Thanks very much for any help or suggestions offered!

(Yes!! If I had it to do over again I'd replace the synchronous motors with steppers, but I'm way too far into this project to start over!)
 
schematic....

I'm posting the schematic and parts list in the hope that someone might offer me some advice.

As mentioned in the previous post I'm currently using a 12-0-12/117 volt transformer (2 amp), but only getting 64 volts out (analog meter) or 76 (digital meter). The output is a very clean looking square wave.

Would someone explain why the two voltage readings are different, and which one I should be concerned about relative to the synchronous motors this power supply will drive?

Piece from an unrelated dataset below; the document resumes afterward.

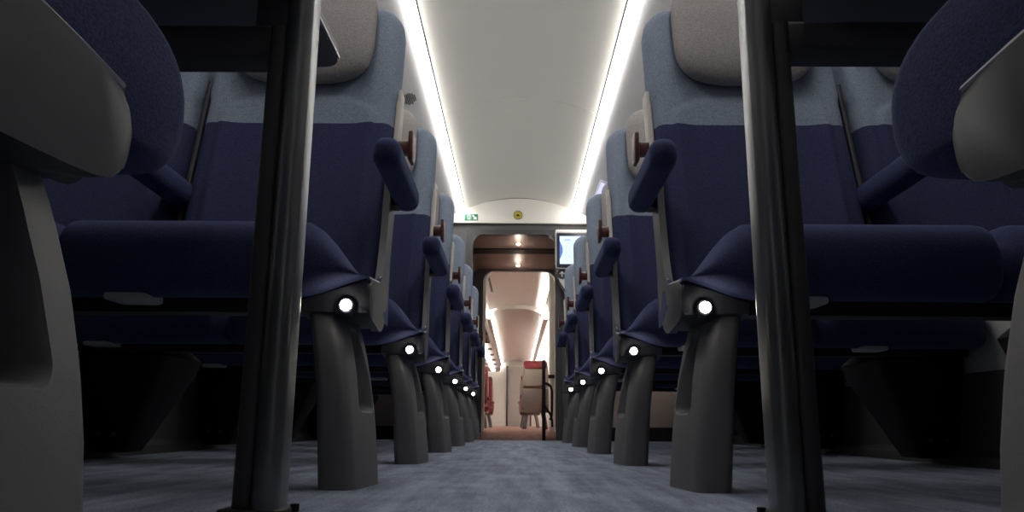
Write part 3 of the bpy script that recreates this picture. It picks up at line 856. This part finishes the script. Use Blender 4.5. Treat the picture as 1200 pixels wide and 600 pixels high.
bm = bmesh.new(); prism(bm, [(-0.035, 0.085), (-0.045, 0.16), (-0.012, 0.16), (-0.012, 0.085), (0.035, -0.085), (0.005, -0.085)], 'y', -0.02, 0.02, bev=0.004); link('arm', bm, M['alu'], t)
bm = bmesh.new(); prism(bm, [(-0.017, 0.065), (-0.010, 0.065), (0.024, -0.07), (0.017, -0.07)], 'y', -0.026, -0.019); link('slot', bm, M['black'], t)

# red seats with taupe shells (built looking to +y, i.e. away from us)
def make_red_seat(label, w=0.46):
    t = thing('red_train_seat', label, 'train seat', (0, 0, 0), 'red seats in the far carriage')
    bm = bmesh.new(); rings = []
    for i in range(21):
        f = i/20; z = 0.28+0.76*f
        hw = w/2*(1-0.10*f**3)
        rings.append([(p, q, z) for p, q in rrect(-hw, hw, -0.12-0.10*f+0.07*(1-f)**2, -0.06-0.10*f+0.07*(1-f)**2, 0.025, 3)])
    loft(bm, rings); sh = link('back_shell', bm, M['greyback'], t, 40)
    bm = bmesh.new(); box(bm, -w/2+0.02, w/2-0.02, -0.195, -0.10, 0.27, 0.66, 0.012); link('rear_pocket', bm, M['greyback_dark'], sh)
    bm = bmesh.new(); box(bm, -w/2+0.05, w/2-0.05, -0.232, -0.17, 0.70, 0.985, 0.012); link('folded_table', bm, M['greyback'], sh)
    bm = bmesh.new(); box(bm, -w/2+0.03, w/2-0.03, -0.155, -0.03, 0.36, 1.03, 0.03, 3); link('backrest', bm, M['red'], t)
    bm = bmesh.new(); box(bm, -w/2+0.03, w/2-0.03, -0.23, -0.10, 0.98, 1.13, 0.045, 4); link('headrest', bm, M['red'], t)
    bm = bmesh.new(); box(bm, -w/2, w/2, -0.08, 0.40, 0.30, 0.42, 0.04, 3); link('seat_cushion', bm, M['red'], t)
    for q in (-1, 1):
        bm = bmesh.new(); box(bm, q*w/2-0.025, q*w/2+0.025, -0.05, 0.30, 0.52, 0.57, 0.015); box(bm, q*w/2-0.012, q*w/2+0.012, -0.06, 0.0, 0.36, 0.53, 0.004); link('armrest', bm, M['red'], t)
    bm = bmesh.new(); rings = []
    for i in range(13):
        f = i/12; z = 0.31*f; off = 0.06*f**1.6
        rings.append([(-w/2+0.05+off+p, q+0.10, z) for p, q in rrect(-0.035, 0.035, -0.10, 0.10, 0.02, 3)])
    loft(bm, rings); link('pedestal_leg', bm, M['leg'], t)
    bm = bmesh.new(); rings = []
    for i in range(13):
        f = i/12; z = 0.31*f; off = 0.06*f**1.6
        rings.append([(w/2-0.05-off+p, q+0.10, z) for p, q in rrect(-0.035, 0.035, -0.10, 0.10, 0.02, 3)])
    loft(bm, rings); link('pedestal_leg', bm, M['leg'], t)
    return t
FZ = 0.033
rs = make_red_seat('red headrest seat seen from its taupe back, right of the far aisle'); rs.location = (0.275, 11.5, FZ); rs.scale = (0.88, 0.88, 0.88)
c = copy_tree(rs, None, (0.26, 15.0, FZ), 0); c['label'] = 'red seat peeking out behind the taupe backed seat, right of the far aisle'
for i, yy in enumerate((10.2, 12.6, 15.2)):
    c = copy_tree(rs, None, (-0.66, yy, FZ), PI)
    c['label'] = ('first', 'second', 'third')[i] + ' red seat from the doorway on the left of the far carriage'

# ------------------------------------------------------------------ light, camera
w = bpy.data.worlds.new('World'); S.world = w; w.use_nodes = True
w.node_tree.nodes['Background'].inputs['Color'].default_value = (0.5, 0.6, 0.8, 1)
w.node_tree.nodes['Background'].inputs['Strength'].default_value = 0.02

cam_d = bpy.data.cameras.new('Camera'); cam = bpy.data.objects.new('Camera', cam_d); COL.objects.link(cam)
f, pitch, yaw, roll = 888.05, 0.2175, -0.006, 0.0071
cam_d.sensor_fit = 'HORIZONTAL'; cam_d.sensor_width = 36.0; cam_d.lens = f*36.0/1200.0
cam_d.clip_start = 0.01; cam_d.clip_end = 100
cy, sy = math.cos(yaw), math.sin(yaw)
fw = Vector((sy*math.cos(pitch), cy*math.cos(pitch), math.sin(pitch)))
rt = Vector((cy, -sy, 0.0)); up = rt.cross(fw)
# roll: image axes turned clockwise by roll
r2 = rt*math.cos(roll) + up*math.sin(roll); u2 = up*math.cos(roll) - rt*math.sin(roll)
cam.matrix_world = Matrix(((r2.x, u2.x, -fw.x, -0.0165), (r2.y, u2.y, -fw.y, 0.0), (r2.z, u2.z, -fw.z, 0.114), (0, 0, 0, 1)))
S.camera = cam
vs = S.view_settings
vs.view_transform = 'Standard'; vs.look = 'None'; vs.gamma = 1.0; vs.use_curve_mapping = False
vs.exposure = 0.3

I need to replace this transformer with another in order to get the output above 100 volts, but I'm a bit unsure about how to select the proper transformer. My choices are:
20-0-20/230 volts, or 18-0-18/230 volts. (This is all I can find in Australia)

My confusion comes as a result of measuring voltages between the points A,B,C on the schematic:

I'm using a digital voltmeter set to "AC" but I get 2 different readings depending on the polarity of the probes - thus I'm not sure what the true AC voltage is across the secondaries of the transformer. I get the following:

A to B = 11.0
B to A = 7.5

B to C = 10.7
C to B = 8.2

My guess is that I should consider the lower voltages as being the "true" ac voltage driving the transformer based on the following calculation: 8.2/12 x 117 volts = 79 volts which is very close to the measured 76 vots at output.

If this is correct then using the 18-0-18 transformer should give me 104 volts.

I'd appreciate any comments about this reasoning (or more probable lack of reasoning!).